Certainly, "agency", which is to say a belief that it is your place to make things happen in your own life, is the lifeblood of change in business, civic society, and politics. But taken too far, an excessive sense of "agency" can lead to unjustified dismissal of developments that are sweeping the larger society, and of the importance of being part of the larger society and the broad social movements within it, which can leave people too trapped in their own bubble to be aware of their larger context prone to making decisions that are ill-informed. Self-determination often entails copying the ideas of others and implementing those ideas in your own community, in order to allow your own community to participate in progress.
The author isn't wrong that a capacity for self-organization is a remarkable national virtue when it is present, and is deeply rooted in a nation's culture. The British and the Japanese, for example, are both much better as self-organizing than Americans, something that is apparent during natural disasters and when citizens of the respective nations were interned in prisoner of war camps, for example.
More generally, the author's focus on the importance of a healthy civic society isn't wrong. But, later research, by scholars such as Richard Florida, has also shown that Robert Putnam's civic capital, which can be so strong in small towns, can also stifle innovation despite the sense of agency that these communities possess. Innovators do better in societies where they have large fragile networks of shallow acquaintances and society's power to sanction people who break the mold is weak. Communities with unshakeable networks of smaller numbers of people with whom leaders have deep bonds that have the institutional capacity to regulate behavior tightly in their communities, look agreeable. But they are also stagnant and are prone to being backward.
I have a more jaded opinion of local self-government than the author. When I worked as a lawyer defending county governments in Western Colorado from lawsuits, our informal wisdom was the the smaller the government, the less competent its leaders were, and the harder to defend its grossly misguided, petty, and personal their wrongdoings became. Small local governments lack the professionalism, competence, and even handedness of larger local governments. I've seen the same trends in the rural small towns where my parents grew up where I still have many relatives.

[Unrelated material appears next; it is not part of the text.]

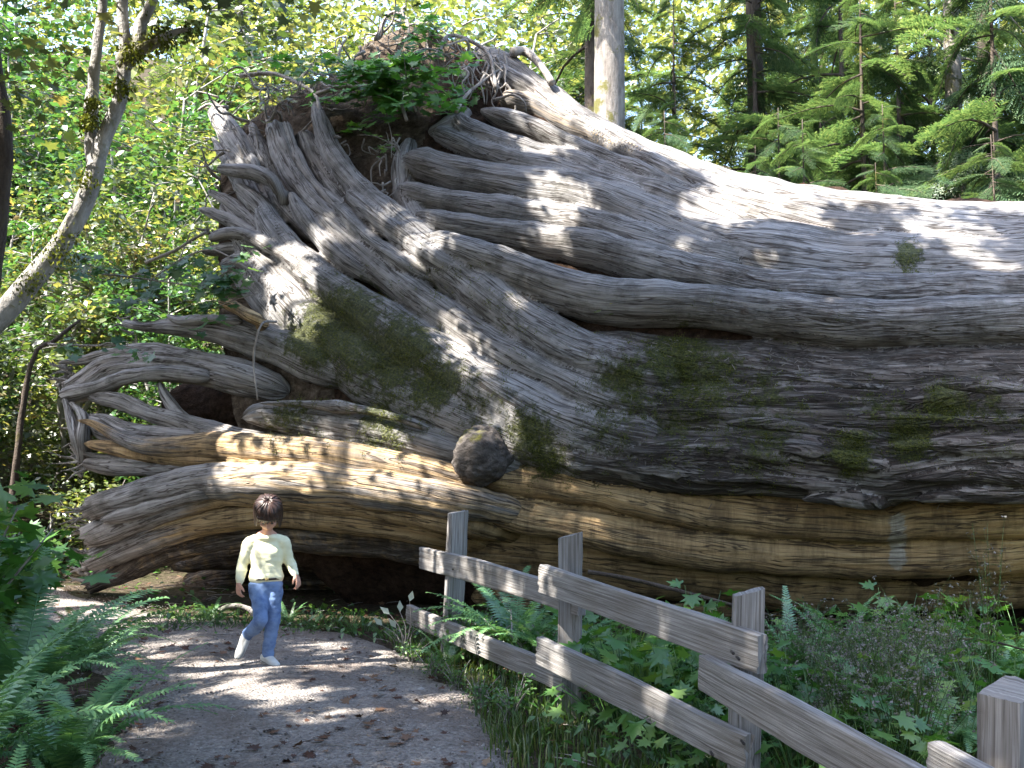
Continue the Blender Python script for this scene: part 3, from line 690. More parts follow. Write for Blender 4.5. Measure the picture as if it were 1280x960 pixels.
# tangle of thin roots along the top of the root plate
m = MB()
for i in range(150):
    x = random.uniform(262, 632)
    yt = np.interp(x, YT[:, 0], YT[:, 1])
    y = yt + abs(random.gauss(0, 22)) * (1 if random.random() < .75 else -.5)
    d = float(D(x, max(y, 30))) + random.uniform(-.15, .25)
    p = P(x, y, d); pts = [p]
    dr = norm(np.array([random.gauss(-.3, 1), random.gauss(-.35, .5), random.gauss(-.15, .8)]))
    n_ = random.randint(3, 5)
    for k in range(n_):
        dr = norm(dr + np.array([random.gauss(0, .6), random.gauss(0, .4), random.gauss(-.1, .6)]))
        pts.append(pts[-1] + dr * random.uniform(.08, .2))
    r0 = random.choice([.006, .009, .013, .022])
    limb(m, pts, np.linspace(r0, r0 * .35, len(pts)), 6, rough=.3, seed=i)
# drooping bare roots right of the green plant
for i in range(26):
    x = random.uniform(565, 632); y = random.uniform(60, 95)
    p = P(x, y, float(D(x, y)) - .12); pts = [p]
    for k in range(4):
        pts.append(pts[-1] + np.array([random.gauss(.0, .05), random.gauss(-.03, .03), -random.uniform(.06, .17)]))
    limb(m, pts, np.linspace(.016, .007, 5), 6, rough=.3, seed=i)
for i in range(24):
    x = random.uniform(415, 500); y = random.uniform(170, 250)
    p = P(x, y, float(D(x, y)) + .05); pts = [p]
    for k in range(3):
        pts.append(pts[-1] + np.array([random.gauss(.0, .06), random.gauss(-.06, .04), random.gauss(-.08, .08)]))
    limb(m, pts, np.linspace(.012, .004, 4), 5, rough=.3, seed=i)
m.build('fine_roots', M_TWIG, CEDAR)['kind'] = 'stuff'
# larger loose roots standing off the top and the left side
for pts, r in [([(395, 118), (430, 108), (470, 112), (498, 124), (508, 150)], .03), ([(300, 95), (340, 92), (372, 104), (396, 122), (400, 165)], .028),
               ([(470, 48), (486, 18), (505, 20), (512, 45)], .03), ([(545, 72), (560, 45), (590, 52), (612, 70), (620, 110)], .03),
               ([(182, 328), (215, 315), (240, 300), (258, 290)], .022), ([(248, 138), (262, 130), (275, 140)], .02), ([(195, 345), (230, 322), (262, 312), (290, 322)], .012),
               ([(640, 66), (656, 64), (676, 82), (690, 104)], .06), ([(570, 140), (582, 120), (600, 104), (628, 84)], .022)]:
    m = MB()
    Q = [P(x, y, float(D(x, y)) - .12) for x, y in pts]
    limb(m, Q, np.linspace(r, r * .7, len(Q)), 9, rough=.25, seed=int(pts[0][0]))
    m.build('root', M_TWIG, CEDAR)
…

As I was taught in introductory political science classes in college, politics is about both power and choice. You need power to implement your choices, and you need to make good choices for your exercise of power to produce good results.
But back to the beginning, and building new scripts for "manhood", I prefer to favor as a starting point, the image of manhood associated with the notion of a gentleman to the image of manhood associated with chivalry. A gentleman understands that powerful, effective people eschew violence when not absolutely necessary, embrace acting honestly but act with sophistication and civility, and are at home in the urban environments that are the center of modern civilization. In contrast, chivalry is the modern embodiment of the values of a warrior class of the thinly populated rural estates of the anarchic dark ages, for whom episodes of violence are their raison d'etre. Chivalry also often crosses the line into being patronizing.
The modern scripts of manhood should also embrace at least two key virtues: effectiveness (a term I prefer to competence, as effectiveness implies better than competence the importance of working well with others and seeking guidance from others when appropriate to achieve one's ends) and unselfishness (which captures a mix of generosity, charity, heroism, and loyalty to others).